Depois, o presidente do STJ recorreu também às estatísticas da Justiça sobre a atividade processual nos tribunais judiciais para fundamentar a sua posição e afirmar que "o processo de estabilização do sistema se manteve durante o ano 2019, com as pendências a reduzirem-se. "Terminámos o ano com cerca de 310.000 processos pendentes de decisão judicial, quando, em dezembro de 2018, encontravam-se, nesse estado, cerca de 345.000 processos, o que corresponde a uma melhoria significativa", muito embora continue "a ser elevado o número de processos pendentes após decisão". Nos tribunais superiores, as notícias são igualmente positivas, bem como ao nível do Conselho Superior de Magistratura, afirmou ainda o magistrado.

 

"Globalmente, temos um sistema judicial operativo e funcional", concluiu António Piçarra, lamentando, no entanto, os entraves que continuam a fazer-se sentir ao nível da justiça económica, aí se incluindo as cobranças de dívidas e os tribunais do comércio. Ainda que também aí as estatísticas apontem para melhorias, "muito há ainda a fazer para dotar o sistema de racionalidade e previsibilidade generalizadas".

 

A outra área problemática, segundo o presidente do STJ, é a dos "processos especialmente complexos, normalmente de natureza criminal, mas que podem ser de qualquer área jurisdicional", que constitui "a equação mais difícil de resolver para o sistema de justiça" e que "afetou a imagem de toda a justiça no ano 2019. Afetará no ano 2020 e, presumivelmente, continuará a afetar nos próximos anos".

 

"O sistema de justiça português tem um problema estrutural na capacidade de responder a esta realidade", lamentou o magistrado. Porque são processos que muitas vezes incluem múltiplos ilícitos, em múltiplas jurisdições e que a resposta do sistema de justiça acaba por ser a de tudo investigar e por tudo acusar, devendo depois a prova ser feita em julgamento.

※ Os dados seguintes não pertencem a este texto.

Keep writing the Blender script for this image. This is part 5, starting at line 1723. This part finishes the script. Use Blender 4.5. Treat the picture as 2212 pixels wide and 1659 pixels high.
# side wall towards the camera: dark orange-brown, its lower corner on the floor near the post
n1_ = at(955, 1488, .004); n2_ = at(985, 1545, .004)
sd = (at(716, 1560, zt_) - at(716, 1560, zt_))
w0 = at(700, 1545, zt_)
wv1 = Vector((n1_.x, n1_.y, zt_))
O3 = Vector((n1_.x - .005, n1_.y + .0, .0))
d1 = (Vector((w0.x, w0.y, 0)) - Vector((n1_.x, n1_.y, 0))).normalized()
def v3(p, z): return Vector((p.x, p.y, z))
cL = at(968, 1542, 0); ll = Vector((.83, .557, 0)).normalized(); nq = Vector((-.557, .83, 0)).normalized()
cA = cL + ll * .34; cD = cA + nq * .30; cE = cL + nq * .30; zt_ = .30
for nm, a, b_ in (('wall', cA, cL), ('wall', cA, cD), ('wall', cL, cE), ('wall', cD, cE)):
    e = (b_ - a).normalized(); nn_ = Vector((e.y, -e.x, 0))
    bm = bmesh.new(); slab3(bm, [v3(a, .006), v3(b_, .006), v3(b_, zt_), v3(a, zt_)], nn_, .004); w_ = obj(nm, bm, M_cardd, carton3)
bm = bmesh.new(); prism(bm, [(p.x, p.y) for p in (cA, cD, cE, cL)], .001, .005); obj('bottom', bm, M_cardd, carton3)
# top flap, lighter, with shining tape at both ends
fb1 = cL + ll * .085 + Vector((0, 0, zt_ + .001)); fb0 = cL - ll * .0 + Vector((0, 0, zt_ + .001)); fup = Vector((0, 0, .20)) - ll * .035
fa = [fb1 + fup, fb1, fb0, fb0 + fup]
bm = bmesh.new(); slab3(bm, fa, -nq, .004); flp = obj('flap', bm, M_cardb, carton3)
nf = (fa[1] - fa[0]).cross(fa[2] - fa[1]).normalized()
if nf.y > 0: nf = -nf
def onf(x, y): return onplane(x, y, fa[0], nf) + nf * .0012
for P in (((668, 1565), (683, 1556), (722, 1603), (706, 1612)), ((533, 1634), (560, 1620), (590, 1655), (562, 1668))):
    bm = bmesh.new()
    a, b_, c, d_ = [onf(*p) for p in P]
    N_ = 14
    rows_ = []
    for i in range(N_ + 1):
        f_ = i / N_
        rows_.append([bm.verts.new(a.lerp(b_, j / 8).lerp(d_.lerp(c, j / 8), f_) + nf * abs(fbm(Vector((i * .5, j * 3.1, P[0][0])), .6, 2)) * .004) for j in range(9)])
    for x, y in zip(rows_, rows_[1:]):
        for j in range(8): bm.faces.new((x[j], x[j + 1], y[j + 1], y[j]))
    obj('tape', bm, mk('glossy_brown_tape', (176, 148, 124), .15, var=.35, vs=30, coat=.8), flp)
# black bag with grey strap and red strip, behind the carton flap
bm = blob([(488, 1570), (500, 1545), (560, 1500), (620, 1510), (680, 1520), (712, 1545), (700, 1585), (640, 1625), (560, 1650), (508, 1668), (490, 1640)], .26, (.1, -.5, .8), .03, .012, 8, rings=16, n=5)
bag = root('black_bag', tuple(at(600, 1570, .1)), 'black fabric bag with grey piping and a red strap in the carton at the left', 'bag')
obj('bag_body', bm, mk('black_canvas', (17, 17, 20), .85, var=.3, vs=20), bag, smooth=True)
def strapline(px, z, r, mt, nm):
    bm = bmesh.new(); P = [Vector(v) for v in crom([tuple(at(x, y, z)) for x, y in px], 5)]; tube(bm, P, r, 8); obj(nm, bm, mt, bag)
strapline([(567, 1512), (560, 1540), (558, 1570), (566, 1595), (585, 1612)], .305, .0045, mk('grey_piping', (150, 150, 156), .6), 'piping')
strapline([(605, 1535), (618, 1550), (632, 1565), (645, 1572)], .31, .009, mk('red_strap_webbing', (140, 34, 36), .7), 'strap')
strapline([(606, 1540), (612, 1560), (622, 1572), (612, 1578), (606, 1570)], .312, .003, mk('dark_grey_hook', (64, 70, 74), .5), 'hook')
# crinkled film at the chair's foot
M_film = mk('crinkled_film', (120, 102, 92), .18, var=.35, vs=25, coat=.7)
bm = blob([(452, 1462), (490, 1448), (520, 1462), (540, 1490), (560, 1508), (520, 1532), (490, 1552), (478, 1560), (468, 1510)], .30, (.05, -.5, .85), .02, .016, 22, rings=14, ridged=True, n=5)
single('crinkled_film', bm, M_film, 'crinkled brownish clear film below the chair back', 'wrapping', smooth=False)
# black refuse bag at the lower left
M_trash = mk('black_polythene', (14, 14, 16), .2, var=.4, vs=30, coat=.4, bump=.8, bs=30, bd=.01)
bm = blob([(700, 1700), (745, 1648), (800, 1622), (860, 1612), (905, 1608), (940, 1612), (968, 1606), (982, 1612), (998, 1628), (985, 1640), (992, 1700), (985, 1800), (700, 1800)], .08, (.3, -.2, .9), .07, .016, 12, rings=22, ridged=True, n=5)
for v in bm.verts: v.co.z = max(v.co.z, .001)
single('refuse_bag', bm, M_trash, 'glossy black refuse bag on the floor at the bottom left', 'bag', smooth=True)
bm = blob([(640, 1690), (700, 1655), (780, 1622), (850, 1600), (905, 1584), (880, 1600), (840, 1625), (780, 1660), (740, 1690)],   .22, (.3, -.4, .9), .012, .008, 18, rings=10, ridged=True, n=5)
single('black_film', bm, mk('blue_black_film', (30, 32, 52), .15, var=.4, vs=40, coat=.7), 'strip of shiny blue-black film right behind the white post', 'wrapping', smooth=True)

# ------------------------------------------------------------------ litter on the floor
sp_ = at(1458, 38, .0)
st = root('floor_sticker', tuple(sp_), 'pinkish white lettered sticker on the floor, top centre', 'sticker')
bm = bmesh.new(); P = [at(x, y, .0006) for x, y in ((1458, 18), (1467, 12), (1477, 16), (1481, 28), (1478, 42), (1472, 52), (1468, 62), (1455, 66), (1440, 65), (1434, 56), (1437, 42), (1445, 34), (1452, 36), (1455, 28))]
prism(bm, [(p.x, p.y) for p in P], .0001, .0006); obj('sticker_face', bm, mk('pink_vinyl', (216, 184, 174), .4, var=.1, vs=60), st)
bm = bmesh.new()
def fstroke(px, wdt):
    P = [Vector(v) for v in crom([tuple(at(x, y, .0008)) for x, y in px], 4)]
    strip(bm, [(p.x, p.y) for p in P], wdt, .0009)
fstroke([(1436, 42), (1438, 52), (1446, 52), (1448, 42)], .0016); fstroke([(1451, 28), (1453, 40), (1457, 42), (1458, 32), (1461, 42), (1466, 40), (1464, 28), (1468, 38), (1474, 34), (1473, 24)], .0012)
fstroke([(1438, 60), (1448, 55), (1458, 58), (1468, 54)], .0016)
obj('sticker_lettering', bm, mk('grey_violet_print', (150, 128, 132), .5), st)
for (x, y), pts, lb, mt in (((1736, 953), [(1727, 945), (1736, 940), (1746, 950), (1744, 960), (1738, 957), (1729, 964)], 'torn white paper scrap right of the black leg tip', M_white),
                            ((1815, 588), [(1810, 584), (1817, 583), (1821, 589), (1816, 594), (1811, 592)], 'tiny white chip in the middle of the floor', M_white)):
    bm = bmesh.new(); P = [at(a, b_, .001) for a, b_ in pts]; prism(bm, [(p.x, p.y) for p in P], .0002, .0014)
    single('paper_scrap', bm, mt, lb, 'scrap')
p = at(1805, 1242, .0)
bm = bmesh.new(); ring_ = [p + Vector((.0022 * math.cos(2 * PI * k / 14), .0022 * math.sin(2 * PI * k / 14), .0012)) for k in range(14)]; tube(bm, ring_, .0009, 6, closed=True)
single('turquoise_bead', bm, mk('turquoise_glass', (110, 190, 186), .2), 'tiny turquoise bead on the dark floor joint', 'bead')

Isso conduz a processos com "centenas de testemunhas" e "milhares, ou dezenas de milhares de documentos" para analisar, pelo que um juiz "terá sempre que levar muito tempo. É inexorável".

"Neste quadro legal e organizativo será cada vez mais normal que os processos judiciais complexos levem anos em investigação e muitos anos em julgamentos e recursos. Isto não significa, porém, laxismo. Decorre da lógica e da organização do sistema", avisou. Porque, "cada processo especialmente complexo é, no nosso sistema atual, uma gigantesca construção erigida pedra a pedra".

 

Resposta é política

"Alterar esta equação é muito difícil, mas assenta, sobretudo, em opções políticas", avisou o presidente do STJ . Embora reconhecendo que "as alterações no quadro legal são extremamente sensíveis", António Piçarra defendeu que "a alteração do apoio aos juízes é algo que só depende de vontade política e não tem qualquer reserva de princípio".

Os gabinetes de apoio aos magistrados estão previstos na lei, mas até agora não foi inscrita a verba necessária no orçamento do Conselho Superior de Magistratura, o que "não atesta que tenha existido, até ao momento, grande sensibilidade para esta matéria", sustenta.

 

O magistrado salientou ainda que "Portugal continua a manter níveis de independência dos juízes verdadeiramente referenciais no contexto internacional. O respeito do poder político pela independência da justiça mantém-se intocado". E pediu especial atenção do poder político ao que vai acontecendo a nível europeu, nomeadamente com o Brexit e as consequências que o afastamento do Reino Unido poderá trazer também ao nível da justiça no continente europeu.